Toronto ranks just behind Silicon Valley and New York City in terms of employment in communications technology in North America, but it needs to act quickly to maintain that position or lose it to emerging economies with a more aggressive approach, a City of Toronto report says.
Financed by the City of Toronto, the provincial Ministry of Economic Development and Trade and federal International Trade Canada, the report says that the greater Toronto Area employs about 148,000 people in 3,300 technology-related enterprises and has $30- to $35-billion in annual sales, but does not have a coherent plan to promote itself as a technology "cluster." Nor does it do enough to attract high-tech investment.
A number of other Canadian tech areas have set up tech-industry promotional organizations — the York Technology Association, the Mississauga Technology Association, Waterloo's Communitech and Ottawa's Centre for Research and Innovation among them — are vigorously working to attract investment and employers to their region. There is currently no similar group within Toronto.
The report, called An Information and Communication Technology (ICT) Strategy for the Toronto Region, was developed by ICT Toronto, a new partnership of a n umber of the area's tech businesses, which will act as an advisory group for the city.
"The ICT sector is vitally important to our economy," Mayor David Miller said in a statement. "This strategy will reinvigorate the industry in Toronto and help us to remain at the forefront of leading edge technology and investment."
ICT Toronto member Frank Maw, president of Alexander Consultants and former president of Motorola, told The Globe and Mail that three nations — Brazil, India and China — threaten to overtake the city shortly, and there are signs of increased engineering activity in Eastern Europe as well, especially in Poland and Russia.
For instance China, he says, "is graduating a larger number of engineers each year than are in our universities and work force in total."
The tech sector in Toronto is "buoyant," he said, but it "lacks a focus." Although employment remains steady, its position will eventually be eroded by competition from abroad and by the loss of jobs in other manufacturing sectors.
In February alone, he said, Southern Ontario lost about 50,000 jobs in all sectors.
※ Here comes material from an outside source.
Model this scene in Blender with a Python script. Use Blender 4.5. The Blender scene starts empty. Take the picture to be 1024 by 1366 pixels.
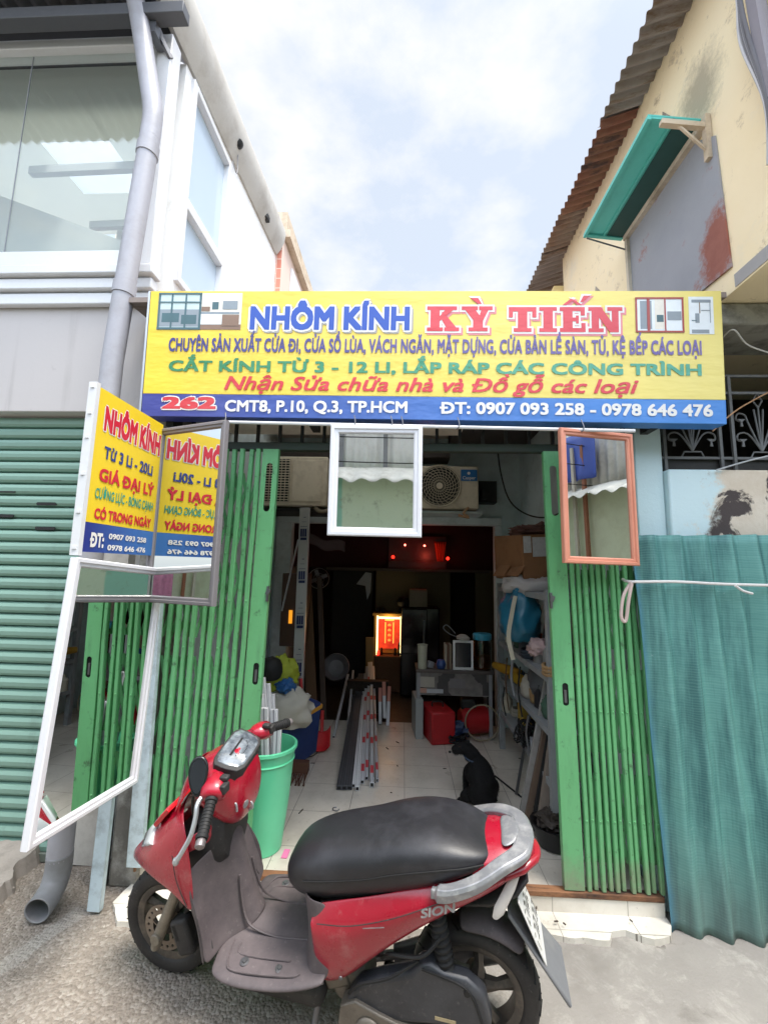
import bpy, bmesh, math, random
from math import sin, cos, pi, radians, atan2, sqrt
from mathutils import Vector, Matrix, noise, Euler

random.seed(7)
SC = bpy.context.scene
COL = SC.collection

# ------------------------------------------------------------------ camera
FPX, IW, IH = 575.0, 1024.0, 1366.0
CAM_POS = Vector((0.0, -2.3, 1.6))
_y, _p, _r = radians(2.7), radians(7.6), radians(1.2)
FWD = Vector((-sin(_y) * cos(_p), cos(_y) * cos(_p), sin(_p)))
_right = Vector((cos(_y), sin(_y), 0.0))
_up = _right.cross(FWD)
RGT = _right * cos(_r) + _up * sin(_r)
UPV = -_right * sin(_r) + _up * cos(_r)
cam_data = bpy.data.cameras.new("Camera")
cam = bpy.data.objects.new("Camera", cam_data)
COL.objects.link(cam)
cam.matrix_world = Matrix(((RGT.x, UPV.x, -FWD.x, CAM_POS.x), (RGT.y, UPV.y, -FWD.y, CAM_POS.y),
                           (RGT.z, UPV.z, -FWD.z, CAM_POS.z), (0, 0, 0, 1)))
cam_data.sensor_fit = 'VERTICAL'
cam_data.sensor_height = 36.0
cam_data.lens = 36.0 * FPX / IH
cam_data.clip_start = 0.02
cam_data.clip_end = 500.0
SC.camera = cam

# ------------------------------------------------------------------ sky, sun, exposure
SUN_EL, SUN_AZ = radians(70), radians(125)     # azimuth measured clockwise from +Y
world = bpy.data.worlds.new("World")
SC.world = world
world.use_nodes = True
nt = world.node_tree
nt.nodes.clear()
def wn(t): return nt.nodes.new(t)
w_out, w_bg = wn('ShaderNodeOutputWorld'), wn('ShaderNodeBackground')
w_sky = wn('ShaderNodeTexSky')
w_sky.sky_type = 'NISHITA'
w_sky.sun_disc = False
w_sky.sun_elevation = SUN_EL
w_sky.sun_rotation = SUN_AZ
w_sky.air_density = 1.0
w_sky.dust_density = 1.2
w_sky.ozone_density = 1.5
w_tc, w_map = wn('ShaderNodeTexCoord'), wn('ShaderNodeMapping')
w_map.inputs['Scale'].default_value = (1.0, 1.0, 1.9)
w_map.inputs['Location'].default_value = (0.35, 0.1, 0.55)
w_n = wn('ShaderNodeTexNoise')
w_n.inputs['Scale'].default_value = 2.3
w_n.inputs['Detail'].default_value = 9.0
w_n.inputs['Roughness'].default_value = 0.58
w_rmp = wn('ShaderNodeValToRGB')
w_rmp.color_ramp.elements[0].position = 0.50
w_rmp.color_ramp.elements[0].color = (0.0, 0.0, 0.0, 1)
w_rmp.color_ramp.elements[1].position = 0.68
w_rmp.color_ramp.elements[1].color = (0.85, 0.85, 0.85, 1)
w_mix = wn('ShaderNodeMix')
w_mix.data_type = 'RGBA'
w_mix.inputs[7].default_value = (4.6, 4.5, 4.3, 1)
L = nt.links.new
L(w_tc.outputs['Generated'], w_map.inputs['Vector'])
L(w_map.outputs['Vector'], w_n.inputs['Vector'])
L(w_n.outputs['Fac'], w_rmp.inputs['Fac'])
L(w_rmp.outputs['Color'], w_mix.inputs[0])
w_hz = wn('ShaderNodeMix'); w_hz.data_type = 'RGBA'; w_hz.inputs[0].default_value = 0.72
w_hz.inputs[7].default_value = (3.65, 3.92, 4.22, 1)
L(w_sky.outputs['Color'], w_hz.inputs[6]); L(w_hz.outputs[2], w_mix.inputs[6])
w_dot = wn('ShaderNodeVectorMath'); w_dot.operation = 'DOT_PRODUCT'
w_dot.inputs[1].default_value = (sin(radians(165)) * cos(radians(45)), cos(radians(165)) * cos(radians(45)), sin(radians(45)))
L(w_tc.outputs['Generated'], w_dot.inputs[0])
w_mr = wn('ShaderNodeMapRange'); w_mr.interpolation_type = 'SMOOTHSTEP'
w_mr.inputs[1].default_value, w_mr.inputs[2].default_value, w_mr.inputs[3].default_value, w_mr.inputs[4].default_value = 0.22, 0.95, 1.0, 3.4
L(w_dot.outputs['Value'], w_mr.inputs[0])
w_mul = wn('ShaderNodeVectorMath'); w_mul.operation = 'SCALE'
L(w_mix.outputs[2], w_mul.inputs[0]); L(w_mr.outputs[0], w_mul.inputs['Scale'])
L(w_mul.outputs['Vector'], w_bg.inputs['Color'])
w_bg.inputs['Strength'].default_value = 0.11
L(w_bg.outputs['Background'], w_out.inputs['Surface'])

sun_d = bpy.data.lights.new("Sun", 'SUN')
sun_d.energy = 2.2
sun_d.angle = radians(20)
sun_d.color = (1.0, 0.94, 0.84)
sun = bpy.data.objects.new("Sun", sun_d)
COL.objects.link(sun)
_sd = Vector((sin(SUN_AZ) * cos(SUN_EL), cos(SUN_AZ) * cos(SUN_EL), sin(SUN_EL)))
sun.rotation_euler = _sd.to_track_quat('Z', 'Y').to_euler()
sun.location = (0, -3, 9)

SC.view_settings.view_transform = 'Standard'
SC.view_settings.look = 'None'
SC.view_settings.gamma = 1.0
SC.view_settings.exposure = 1.2
SC.cycles.use_denoising = True
SC.cycles.max_bounces = 10
SC.cycles.diffuse_bounces = 5
SC.cycles.glossy_bounces = 6
SC.cycles.transparent_max_bounces = 12
SC.cycles.sample_clamp_indirect = 8.0
SC.cycles.caustics_reflective = False
SC.cycles.caustics_refractive = False

# ------------------------------------------------------------------ helpers
def ray(px, py):
    return FWD + RGT * ((px - 512) / FPX) - UPV * ((py - 683) / FPX)
def at(px, py, X=None, Y=None, Z=None):
    """the point of a real plane (X, Y or Z = const) that the photograph shows at a pixel"""
    d = ray(px, py)
    t = ((X - CAM_POS.x) / d.x) if X is not None else ((Y - CAM_POS.y) / d.y) if Y is not None else ((Z - CAM_POS.z) / d.z)
    return CAM_POS + d * t

def empty(name, loc=(0, 0, 0), label=None, cat=None, group=None, rot=None):
    o = bpy.data.objects.new(name, None)
    COL.objects.link(o)
    o.location = loc
    if rot is not None: o.rotation_euler = rot
    o.empty_display_size = 0.1
    tag(o, label, cat, group)
    return o
def tag(o, label=None, cat=None, group=None, kind=None):
    if label: o['label'] = label
    if cat: o['category'] = cat
    if group: o['group'] = group
    if kind: o['kind'] = kind
    return o
def copy_tree(o, parent=None):
    c = o.copy()
    COL.objects.link(c)
    if parent is not None: c.parent = parent
    for ch in o.children: copy_tree(ch, c)
    return c

class MB:
    """collects shapes; build() links them as ONE mesh object"""
    def __init__(s): s.v, s.f, s.m = [], [], []
    def add(s, vs, fs, mi=0):
        b = len(s.v)
        s.v += [tuple(x) for x in vs]
        s.f += [[b + i for i in f] for f in fs]
        s.m += [mi] * len(fs)
        return s
    def box(s, c, size, rot=None, mi=0):
        hx, hy, hz = size[0] / 2, size[1] / 2, size[2] / 2
        vs = [Vector((x, y, z)) for x in (-hx, hx) for y in (-hy, hy) for z in (-hz, hz)]
        if rot is not None:
            M = rot if isinstance(rot, Matrix) else Euler(rot).to_matrix()
            vs = [M @ q for q in vs]
        c = Vector(c)
        return s.add([q + c for q in vs], [(0, 1, 3, 2), (4, 6, 7, 5), (0, 4, 5, 1), (2, 3, 7, 6), (0, 2, 6, 4), (1, 5, 7, 3)], mi)
    def bx(s, x0, x1, y0, y1, z0, z1, mi=0):
        return s.box(((x0 + x1) / 2, (y0 + y1) / 2, (z0 + z1) / 2), (x1 - x0, y1 - y0, z1 - z0), None, mi)
    def bar(s, a, b, wx, wy, mi=0, up=(0, 0, 1)):
        a, b = Vector(a), Vector(b)
        d = (b - a).normalized()
        u = Vector(up)
        if abs(d.dot(u)) > 0.98: u = Vector((0, 1, 0))
        x = d.cross(u).normalized(); y = x.cross(d)
        M = Matrix((x, y, d)).transposed()
        return s.box((a + b) / 2, (wx, wy, (b - a).length), M, mi)
    def rings(s, rings, cap=True, close=False, mi=0):
        b = len(s.v); n = len(rings[0])
        for r in rings: s.v += [tuple(p) for p in r]
        k = len(rings)
        for i in range(k if close else k - 1):
            j = (i + 1) % k
            for a in range(n):
                c = (a + 1) % n
                s.f.append([b + i * n + a, b + i * n + c, b + j * n + c, b + j * n + a]); s.m.append(mi)
        if cap and not close:
            s.f.append([b + a for a in reversed(range(n))]); s.m.append(mi)
            s.f.append([b + (k - 1) * n + a for a in range(n)]); s.m.append(mi)
        return s
    def tube(s, pts, r, n=10, mi=0, cap=True):
        pts = [Vector(p) for p in pts]
        rs = r if isinstance(r, (list, tuple)) else [r] * len(pts)
        ref = None; out = []
        for i, p in enumerate(pts):
            t = (pts[min(i + 1, len(pts) - 1)] - pts[max(i - 1, 0)]).normalized()
            if ref is None:
                ref = t.orthogonal().normalized()
            ref = (ref - t * ref.dot(t))
            ref = ref.normalized() if ref.length > 1e-6 else t.orthogonal().normalized()
            b = t.cross(ref)
            out.append([p + (ref * cos(2 * pi * k / n) + b * sin(2 * pi * k / n)) * rs[i] for k in range(n)])
        return s.rings(out, cap, False, mi)
    def cyl(s, a, b, r0, r1=None, n=16, mi=0): return s.tube([a, b], [r0, r0 if r1 is None else r1], n, mi)
    def lathe(s, prof, c, axis=(0, 0, 1), n=24, mi=0, closed=False):
        ax = Vector(axis).normalized(); x = ax.orthogonal().normalized(); y = ax.cross(x); c = Vector(c)
        rg = [[c + ax * h + (x * cos(2 * pi * k / n) + y * sin(2 * pi * k / n)) * r for k in range(n)] for r, h in prof]
        return s.rings(rg, not closed, closed, mi)
    def grid(s, fn, nu, nv, mi=0):
        b = len(s.v)
        for j in range(nv + 1):
            for i in range(nu + 1): s.v.append(tuple(fn(i / nu, j / nv)))
        for j in range(nv):
            for i in range(nu):
                a = b + j * (nu + 1) + i
                s.f.append([a, a + 1, a + nu + 2, a + nu + 1]); s.m.append(mi)
        return s
    def rows(s, rows, mi=0):
        b = len(s.v); n = len(rows[0])
        for r in rows: s.v += [tuple(p) for p in r]
        for j in range(len(rows) - 1):
            for i in range(n - 1):
                a = b + j * n + i
                s.f.append([a, a + 1, a + n + 1, a + n]); s.m.append(mi)
        return s
    def plate(s, outer, holes, fr, th, mi=0):
        """flat outline with holes, extruded; fr = (origin, xdir, ydir), thickness along -x cross y"""
        o, xd, yd = [Vector(q) for q in fr]
        nd = xd.cross(yd).normalized()
        bm = bmesh.new(); edges = []; loops = []
        for lp in [outer] + list(holes):
            vs = [bm.verts.new((p[0], p[1], 0)) for p in lp]
            loops.append(len(vs))
            edges += [bm.edges.new((vs[i], vs[(i + 1) % len(vs)])) for i in range(len(vs))]
        bmesh.ops.triangle_fill(bm, use_beauty=True, use_dissolve=False, edges=edges)
        bm.verts.index_update()
        P = [(q.co.x, q.co.y) for q in bm.verts]
        F = [[q.index for q in f.verts] if f.normal.z >= 0 else [q.index for q in f.verts][::-1] for f in bm.faces]
        bm.free()
        n = len(P)
        top = [o + xd * a + yd * b for a, b in P]; bot = [q - nd * th for q in top]
        fs = F + [[n + i for i in f[::-1]] for f in F]
        k = 0
        for ln in loops:
            for i in range(ln):
                a, c = k + i, k + (i + 1) % ln
                fs.append([a, a + n, c + n, c])
            k += ln
        return s.add(top + bot, fs, mi)
    def prism(s, pts, fr, th, mi=0): return s.plate(pts, [], fr, th, mi)
    def build(s, name, mat, parent=None, bevel=0, seg=2, smooth=True, angle=35, sub=0, solid=0, recalc=True, merge=0, local=False):
        me = bpy.data.meshes.new(name)
        me.from_pydata(s.v, [], s.f)
        mats = mat if isinstance(mat, (list, tuple)) else [mat]
        for q in mats: me.materials.append(q)
        me.polygons.foreach_set('material_index', s.m)
        if recalc or merge:
            bm = bmesh.new(); bm.from_mesh(me)
            if merge: bmesh.ops.remove_doubles(bm, verts=bm.verts, dist=merge)
            if recalc: bmesh.ops.recalc_face_normals(bm, faces=bm.faces)
            bm.to_mesh(me); bm.free()
        if smooth:
            me.polygons.foreach_set('use_smooth', [True] * len(me.polygons))
            if not sub: me.set_sharp_from_angle(angle=radians(angle))
        me.update()
        o = bpy.data.objects.new(name, me)
        COL.objects.link(o)
        if parent is not None:
            o.parent = parent
            if not local:
                par = parent; off = Vector(par.location)
                while par.parent is not None:
                    par = par.parent; off = off + Vector(par.location)
                o.location = -off
        if solid:
            md = o.modifiers.new('solid', 'SOLIDIFY'); md.thickness = solid; md.offset = -1
        if sub:
            md = o.modifiers.new('sub', 'SUBSURF'); md.levels = sub; md.render_levels = sub
        if bevel:
            md = o.modifiers.new('bevel', 'BEVEL'); md.width = bevel; md.segments = seg
            md.limit_method = 'ANGLE'; md.angle_limit = radians(40)
        return o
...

But "the tech sector will continue to grow if it is encouraged and nourished the right way."
The objective of the ITC Toronto study, he says, is to become the world's fifth-largest technology cluster by 2011.
The report lays out a five-year plan that recommends increased collaboration among business and the three levels of government (municipal, provincial and federal). It also calls for an increased sector profile to promote Toronto as a place to work and to invest in, increased competitiveness by giving business equal access to government support, and an increased number of businesses, especially by attracting new investors with a complete bandwidth and wireless infrastructure.
In practice, the report says that the targets for 2011 will include a 15-per-cent increase in industry-university research and commercialization projects, a regional marketing strategy for global awareness, a 15-per-cent increase in ICT research, a 25-per-cent increase in ICT research, a 15-per-cent investment increase and a 20-per-cent increase in employment in the sector.
The report also calls for an internationally competitive public-access wireless Internet service to be put in place. It has a goal of attracting at least five new ICT multinational companies to the region, and increasing by 10 per cent the annual rate of formation of new companies.
Mr. Maw says that ICT Toronto is currently raising funds from the government to develop a business plan, and after that will concentrate on raising money from ICT Toronto's industry partners to implement the plan.
The biggest priority, he says, is to invest in education. He noted that despite the bad odour in which the federal government was held, it has engaged in a "silent revolution," in which it poured "a lot of capital" into universities, especially "a phenomenal amount" into the University of Toronto.
Many of the emerging economies, he says, "have realized that the best way to improve their economies is to invest in education," he said. Moreover, the city has all the right elements for a dynamic tech sector: universities, diversity, a Bohemian culture and a good ICT base in telecom infrastructure.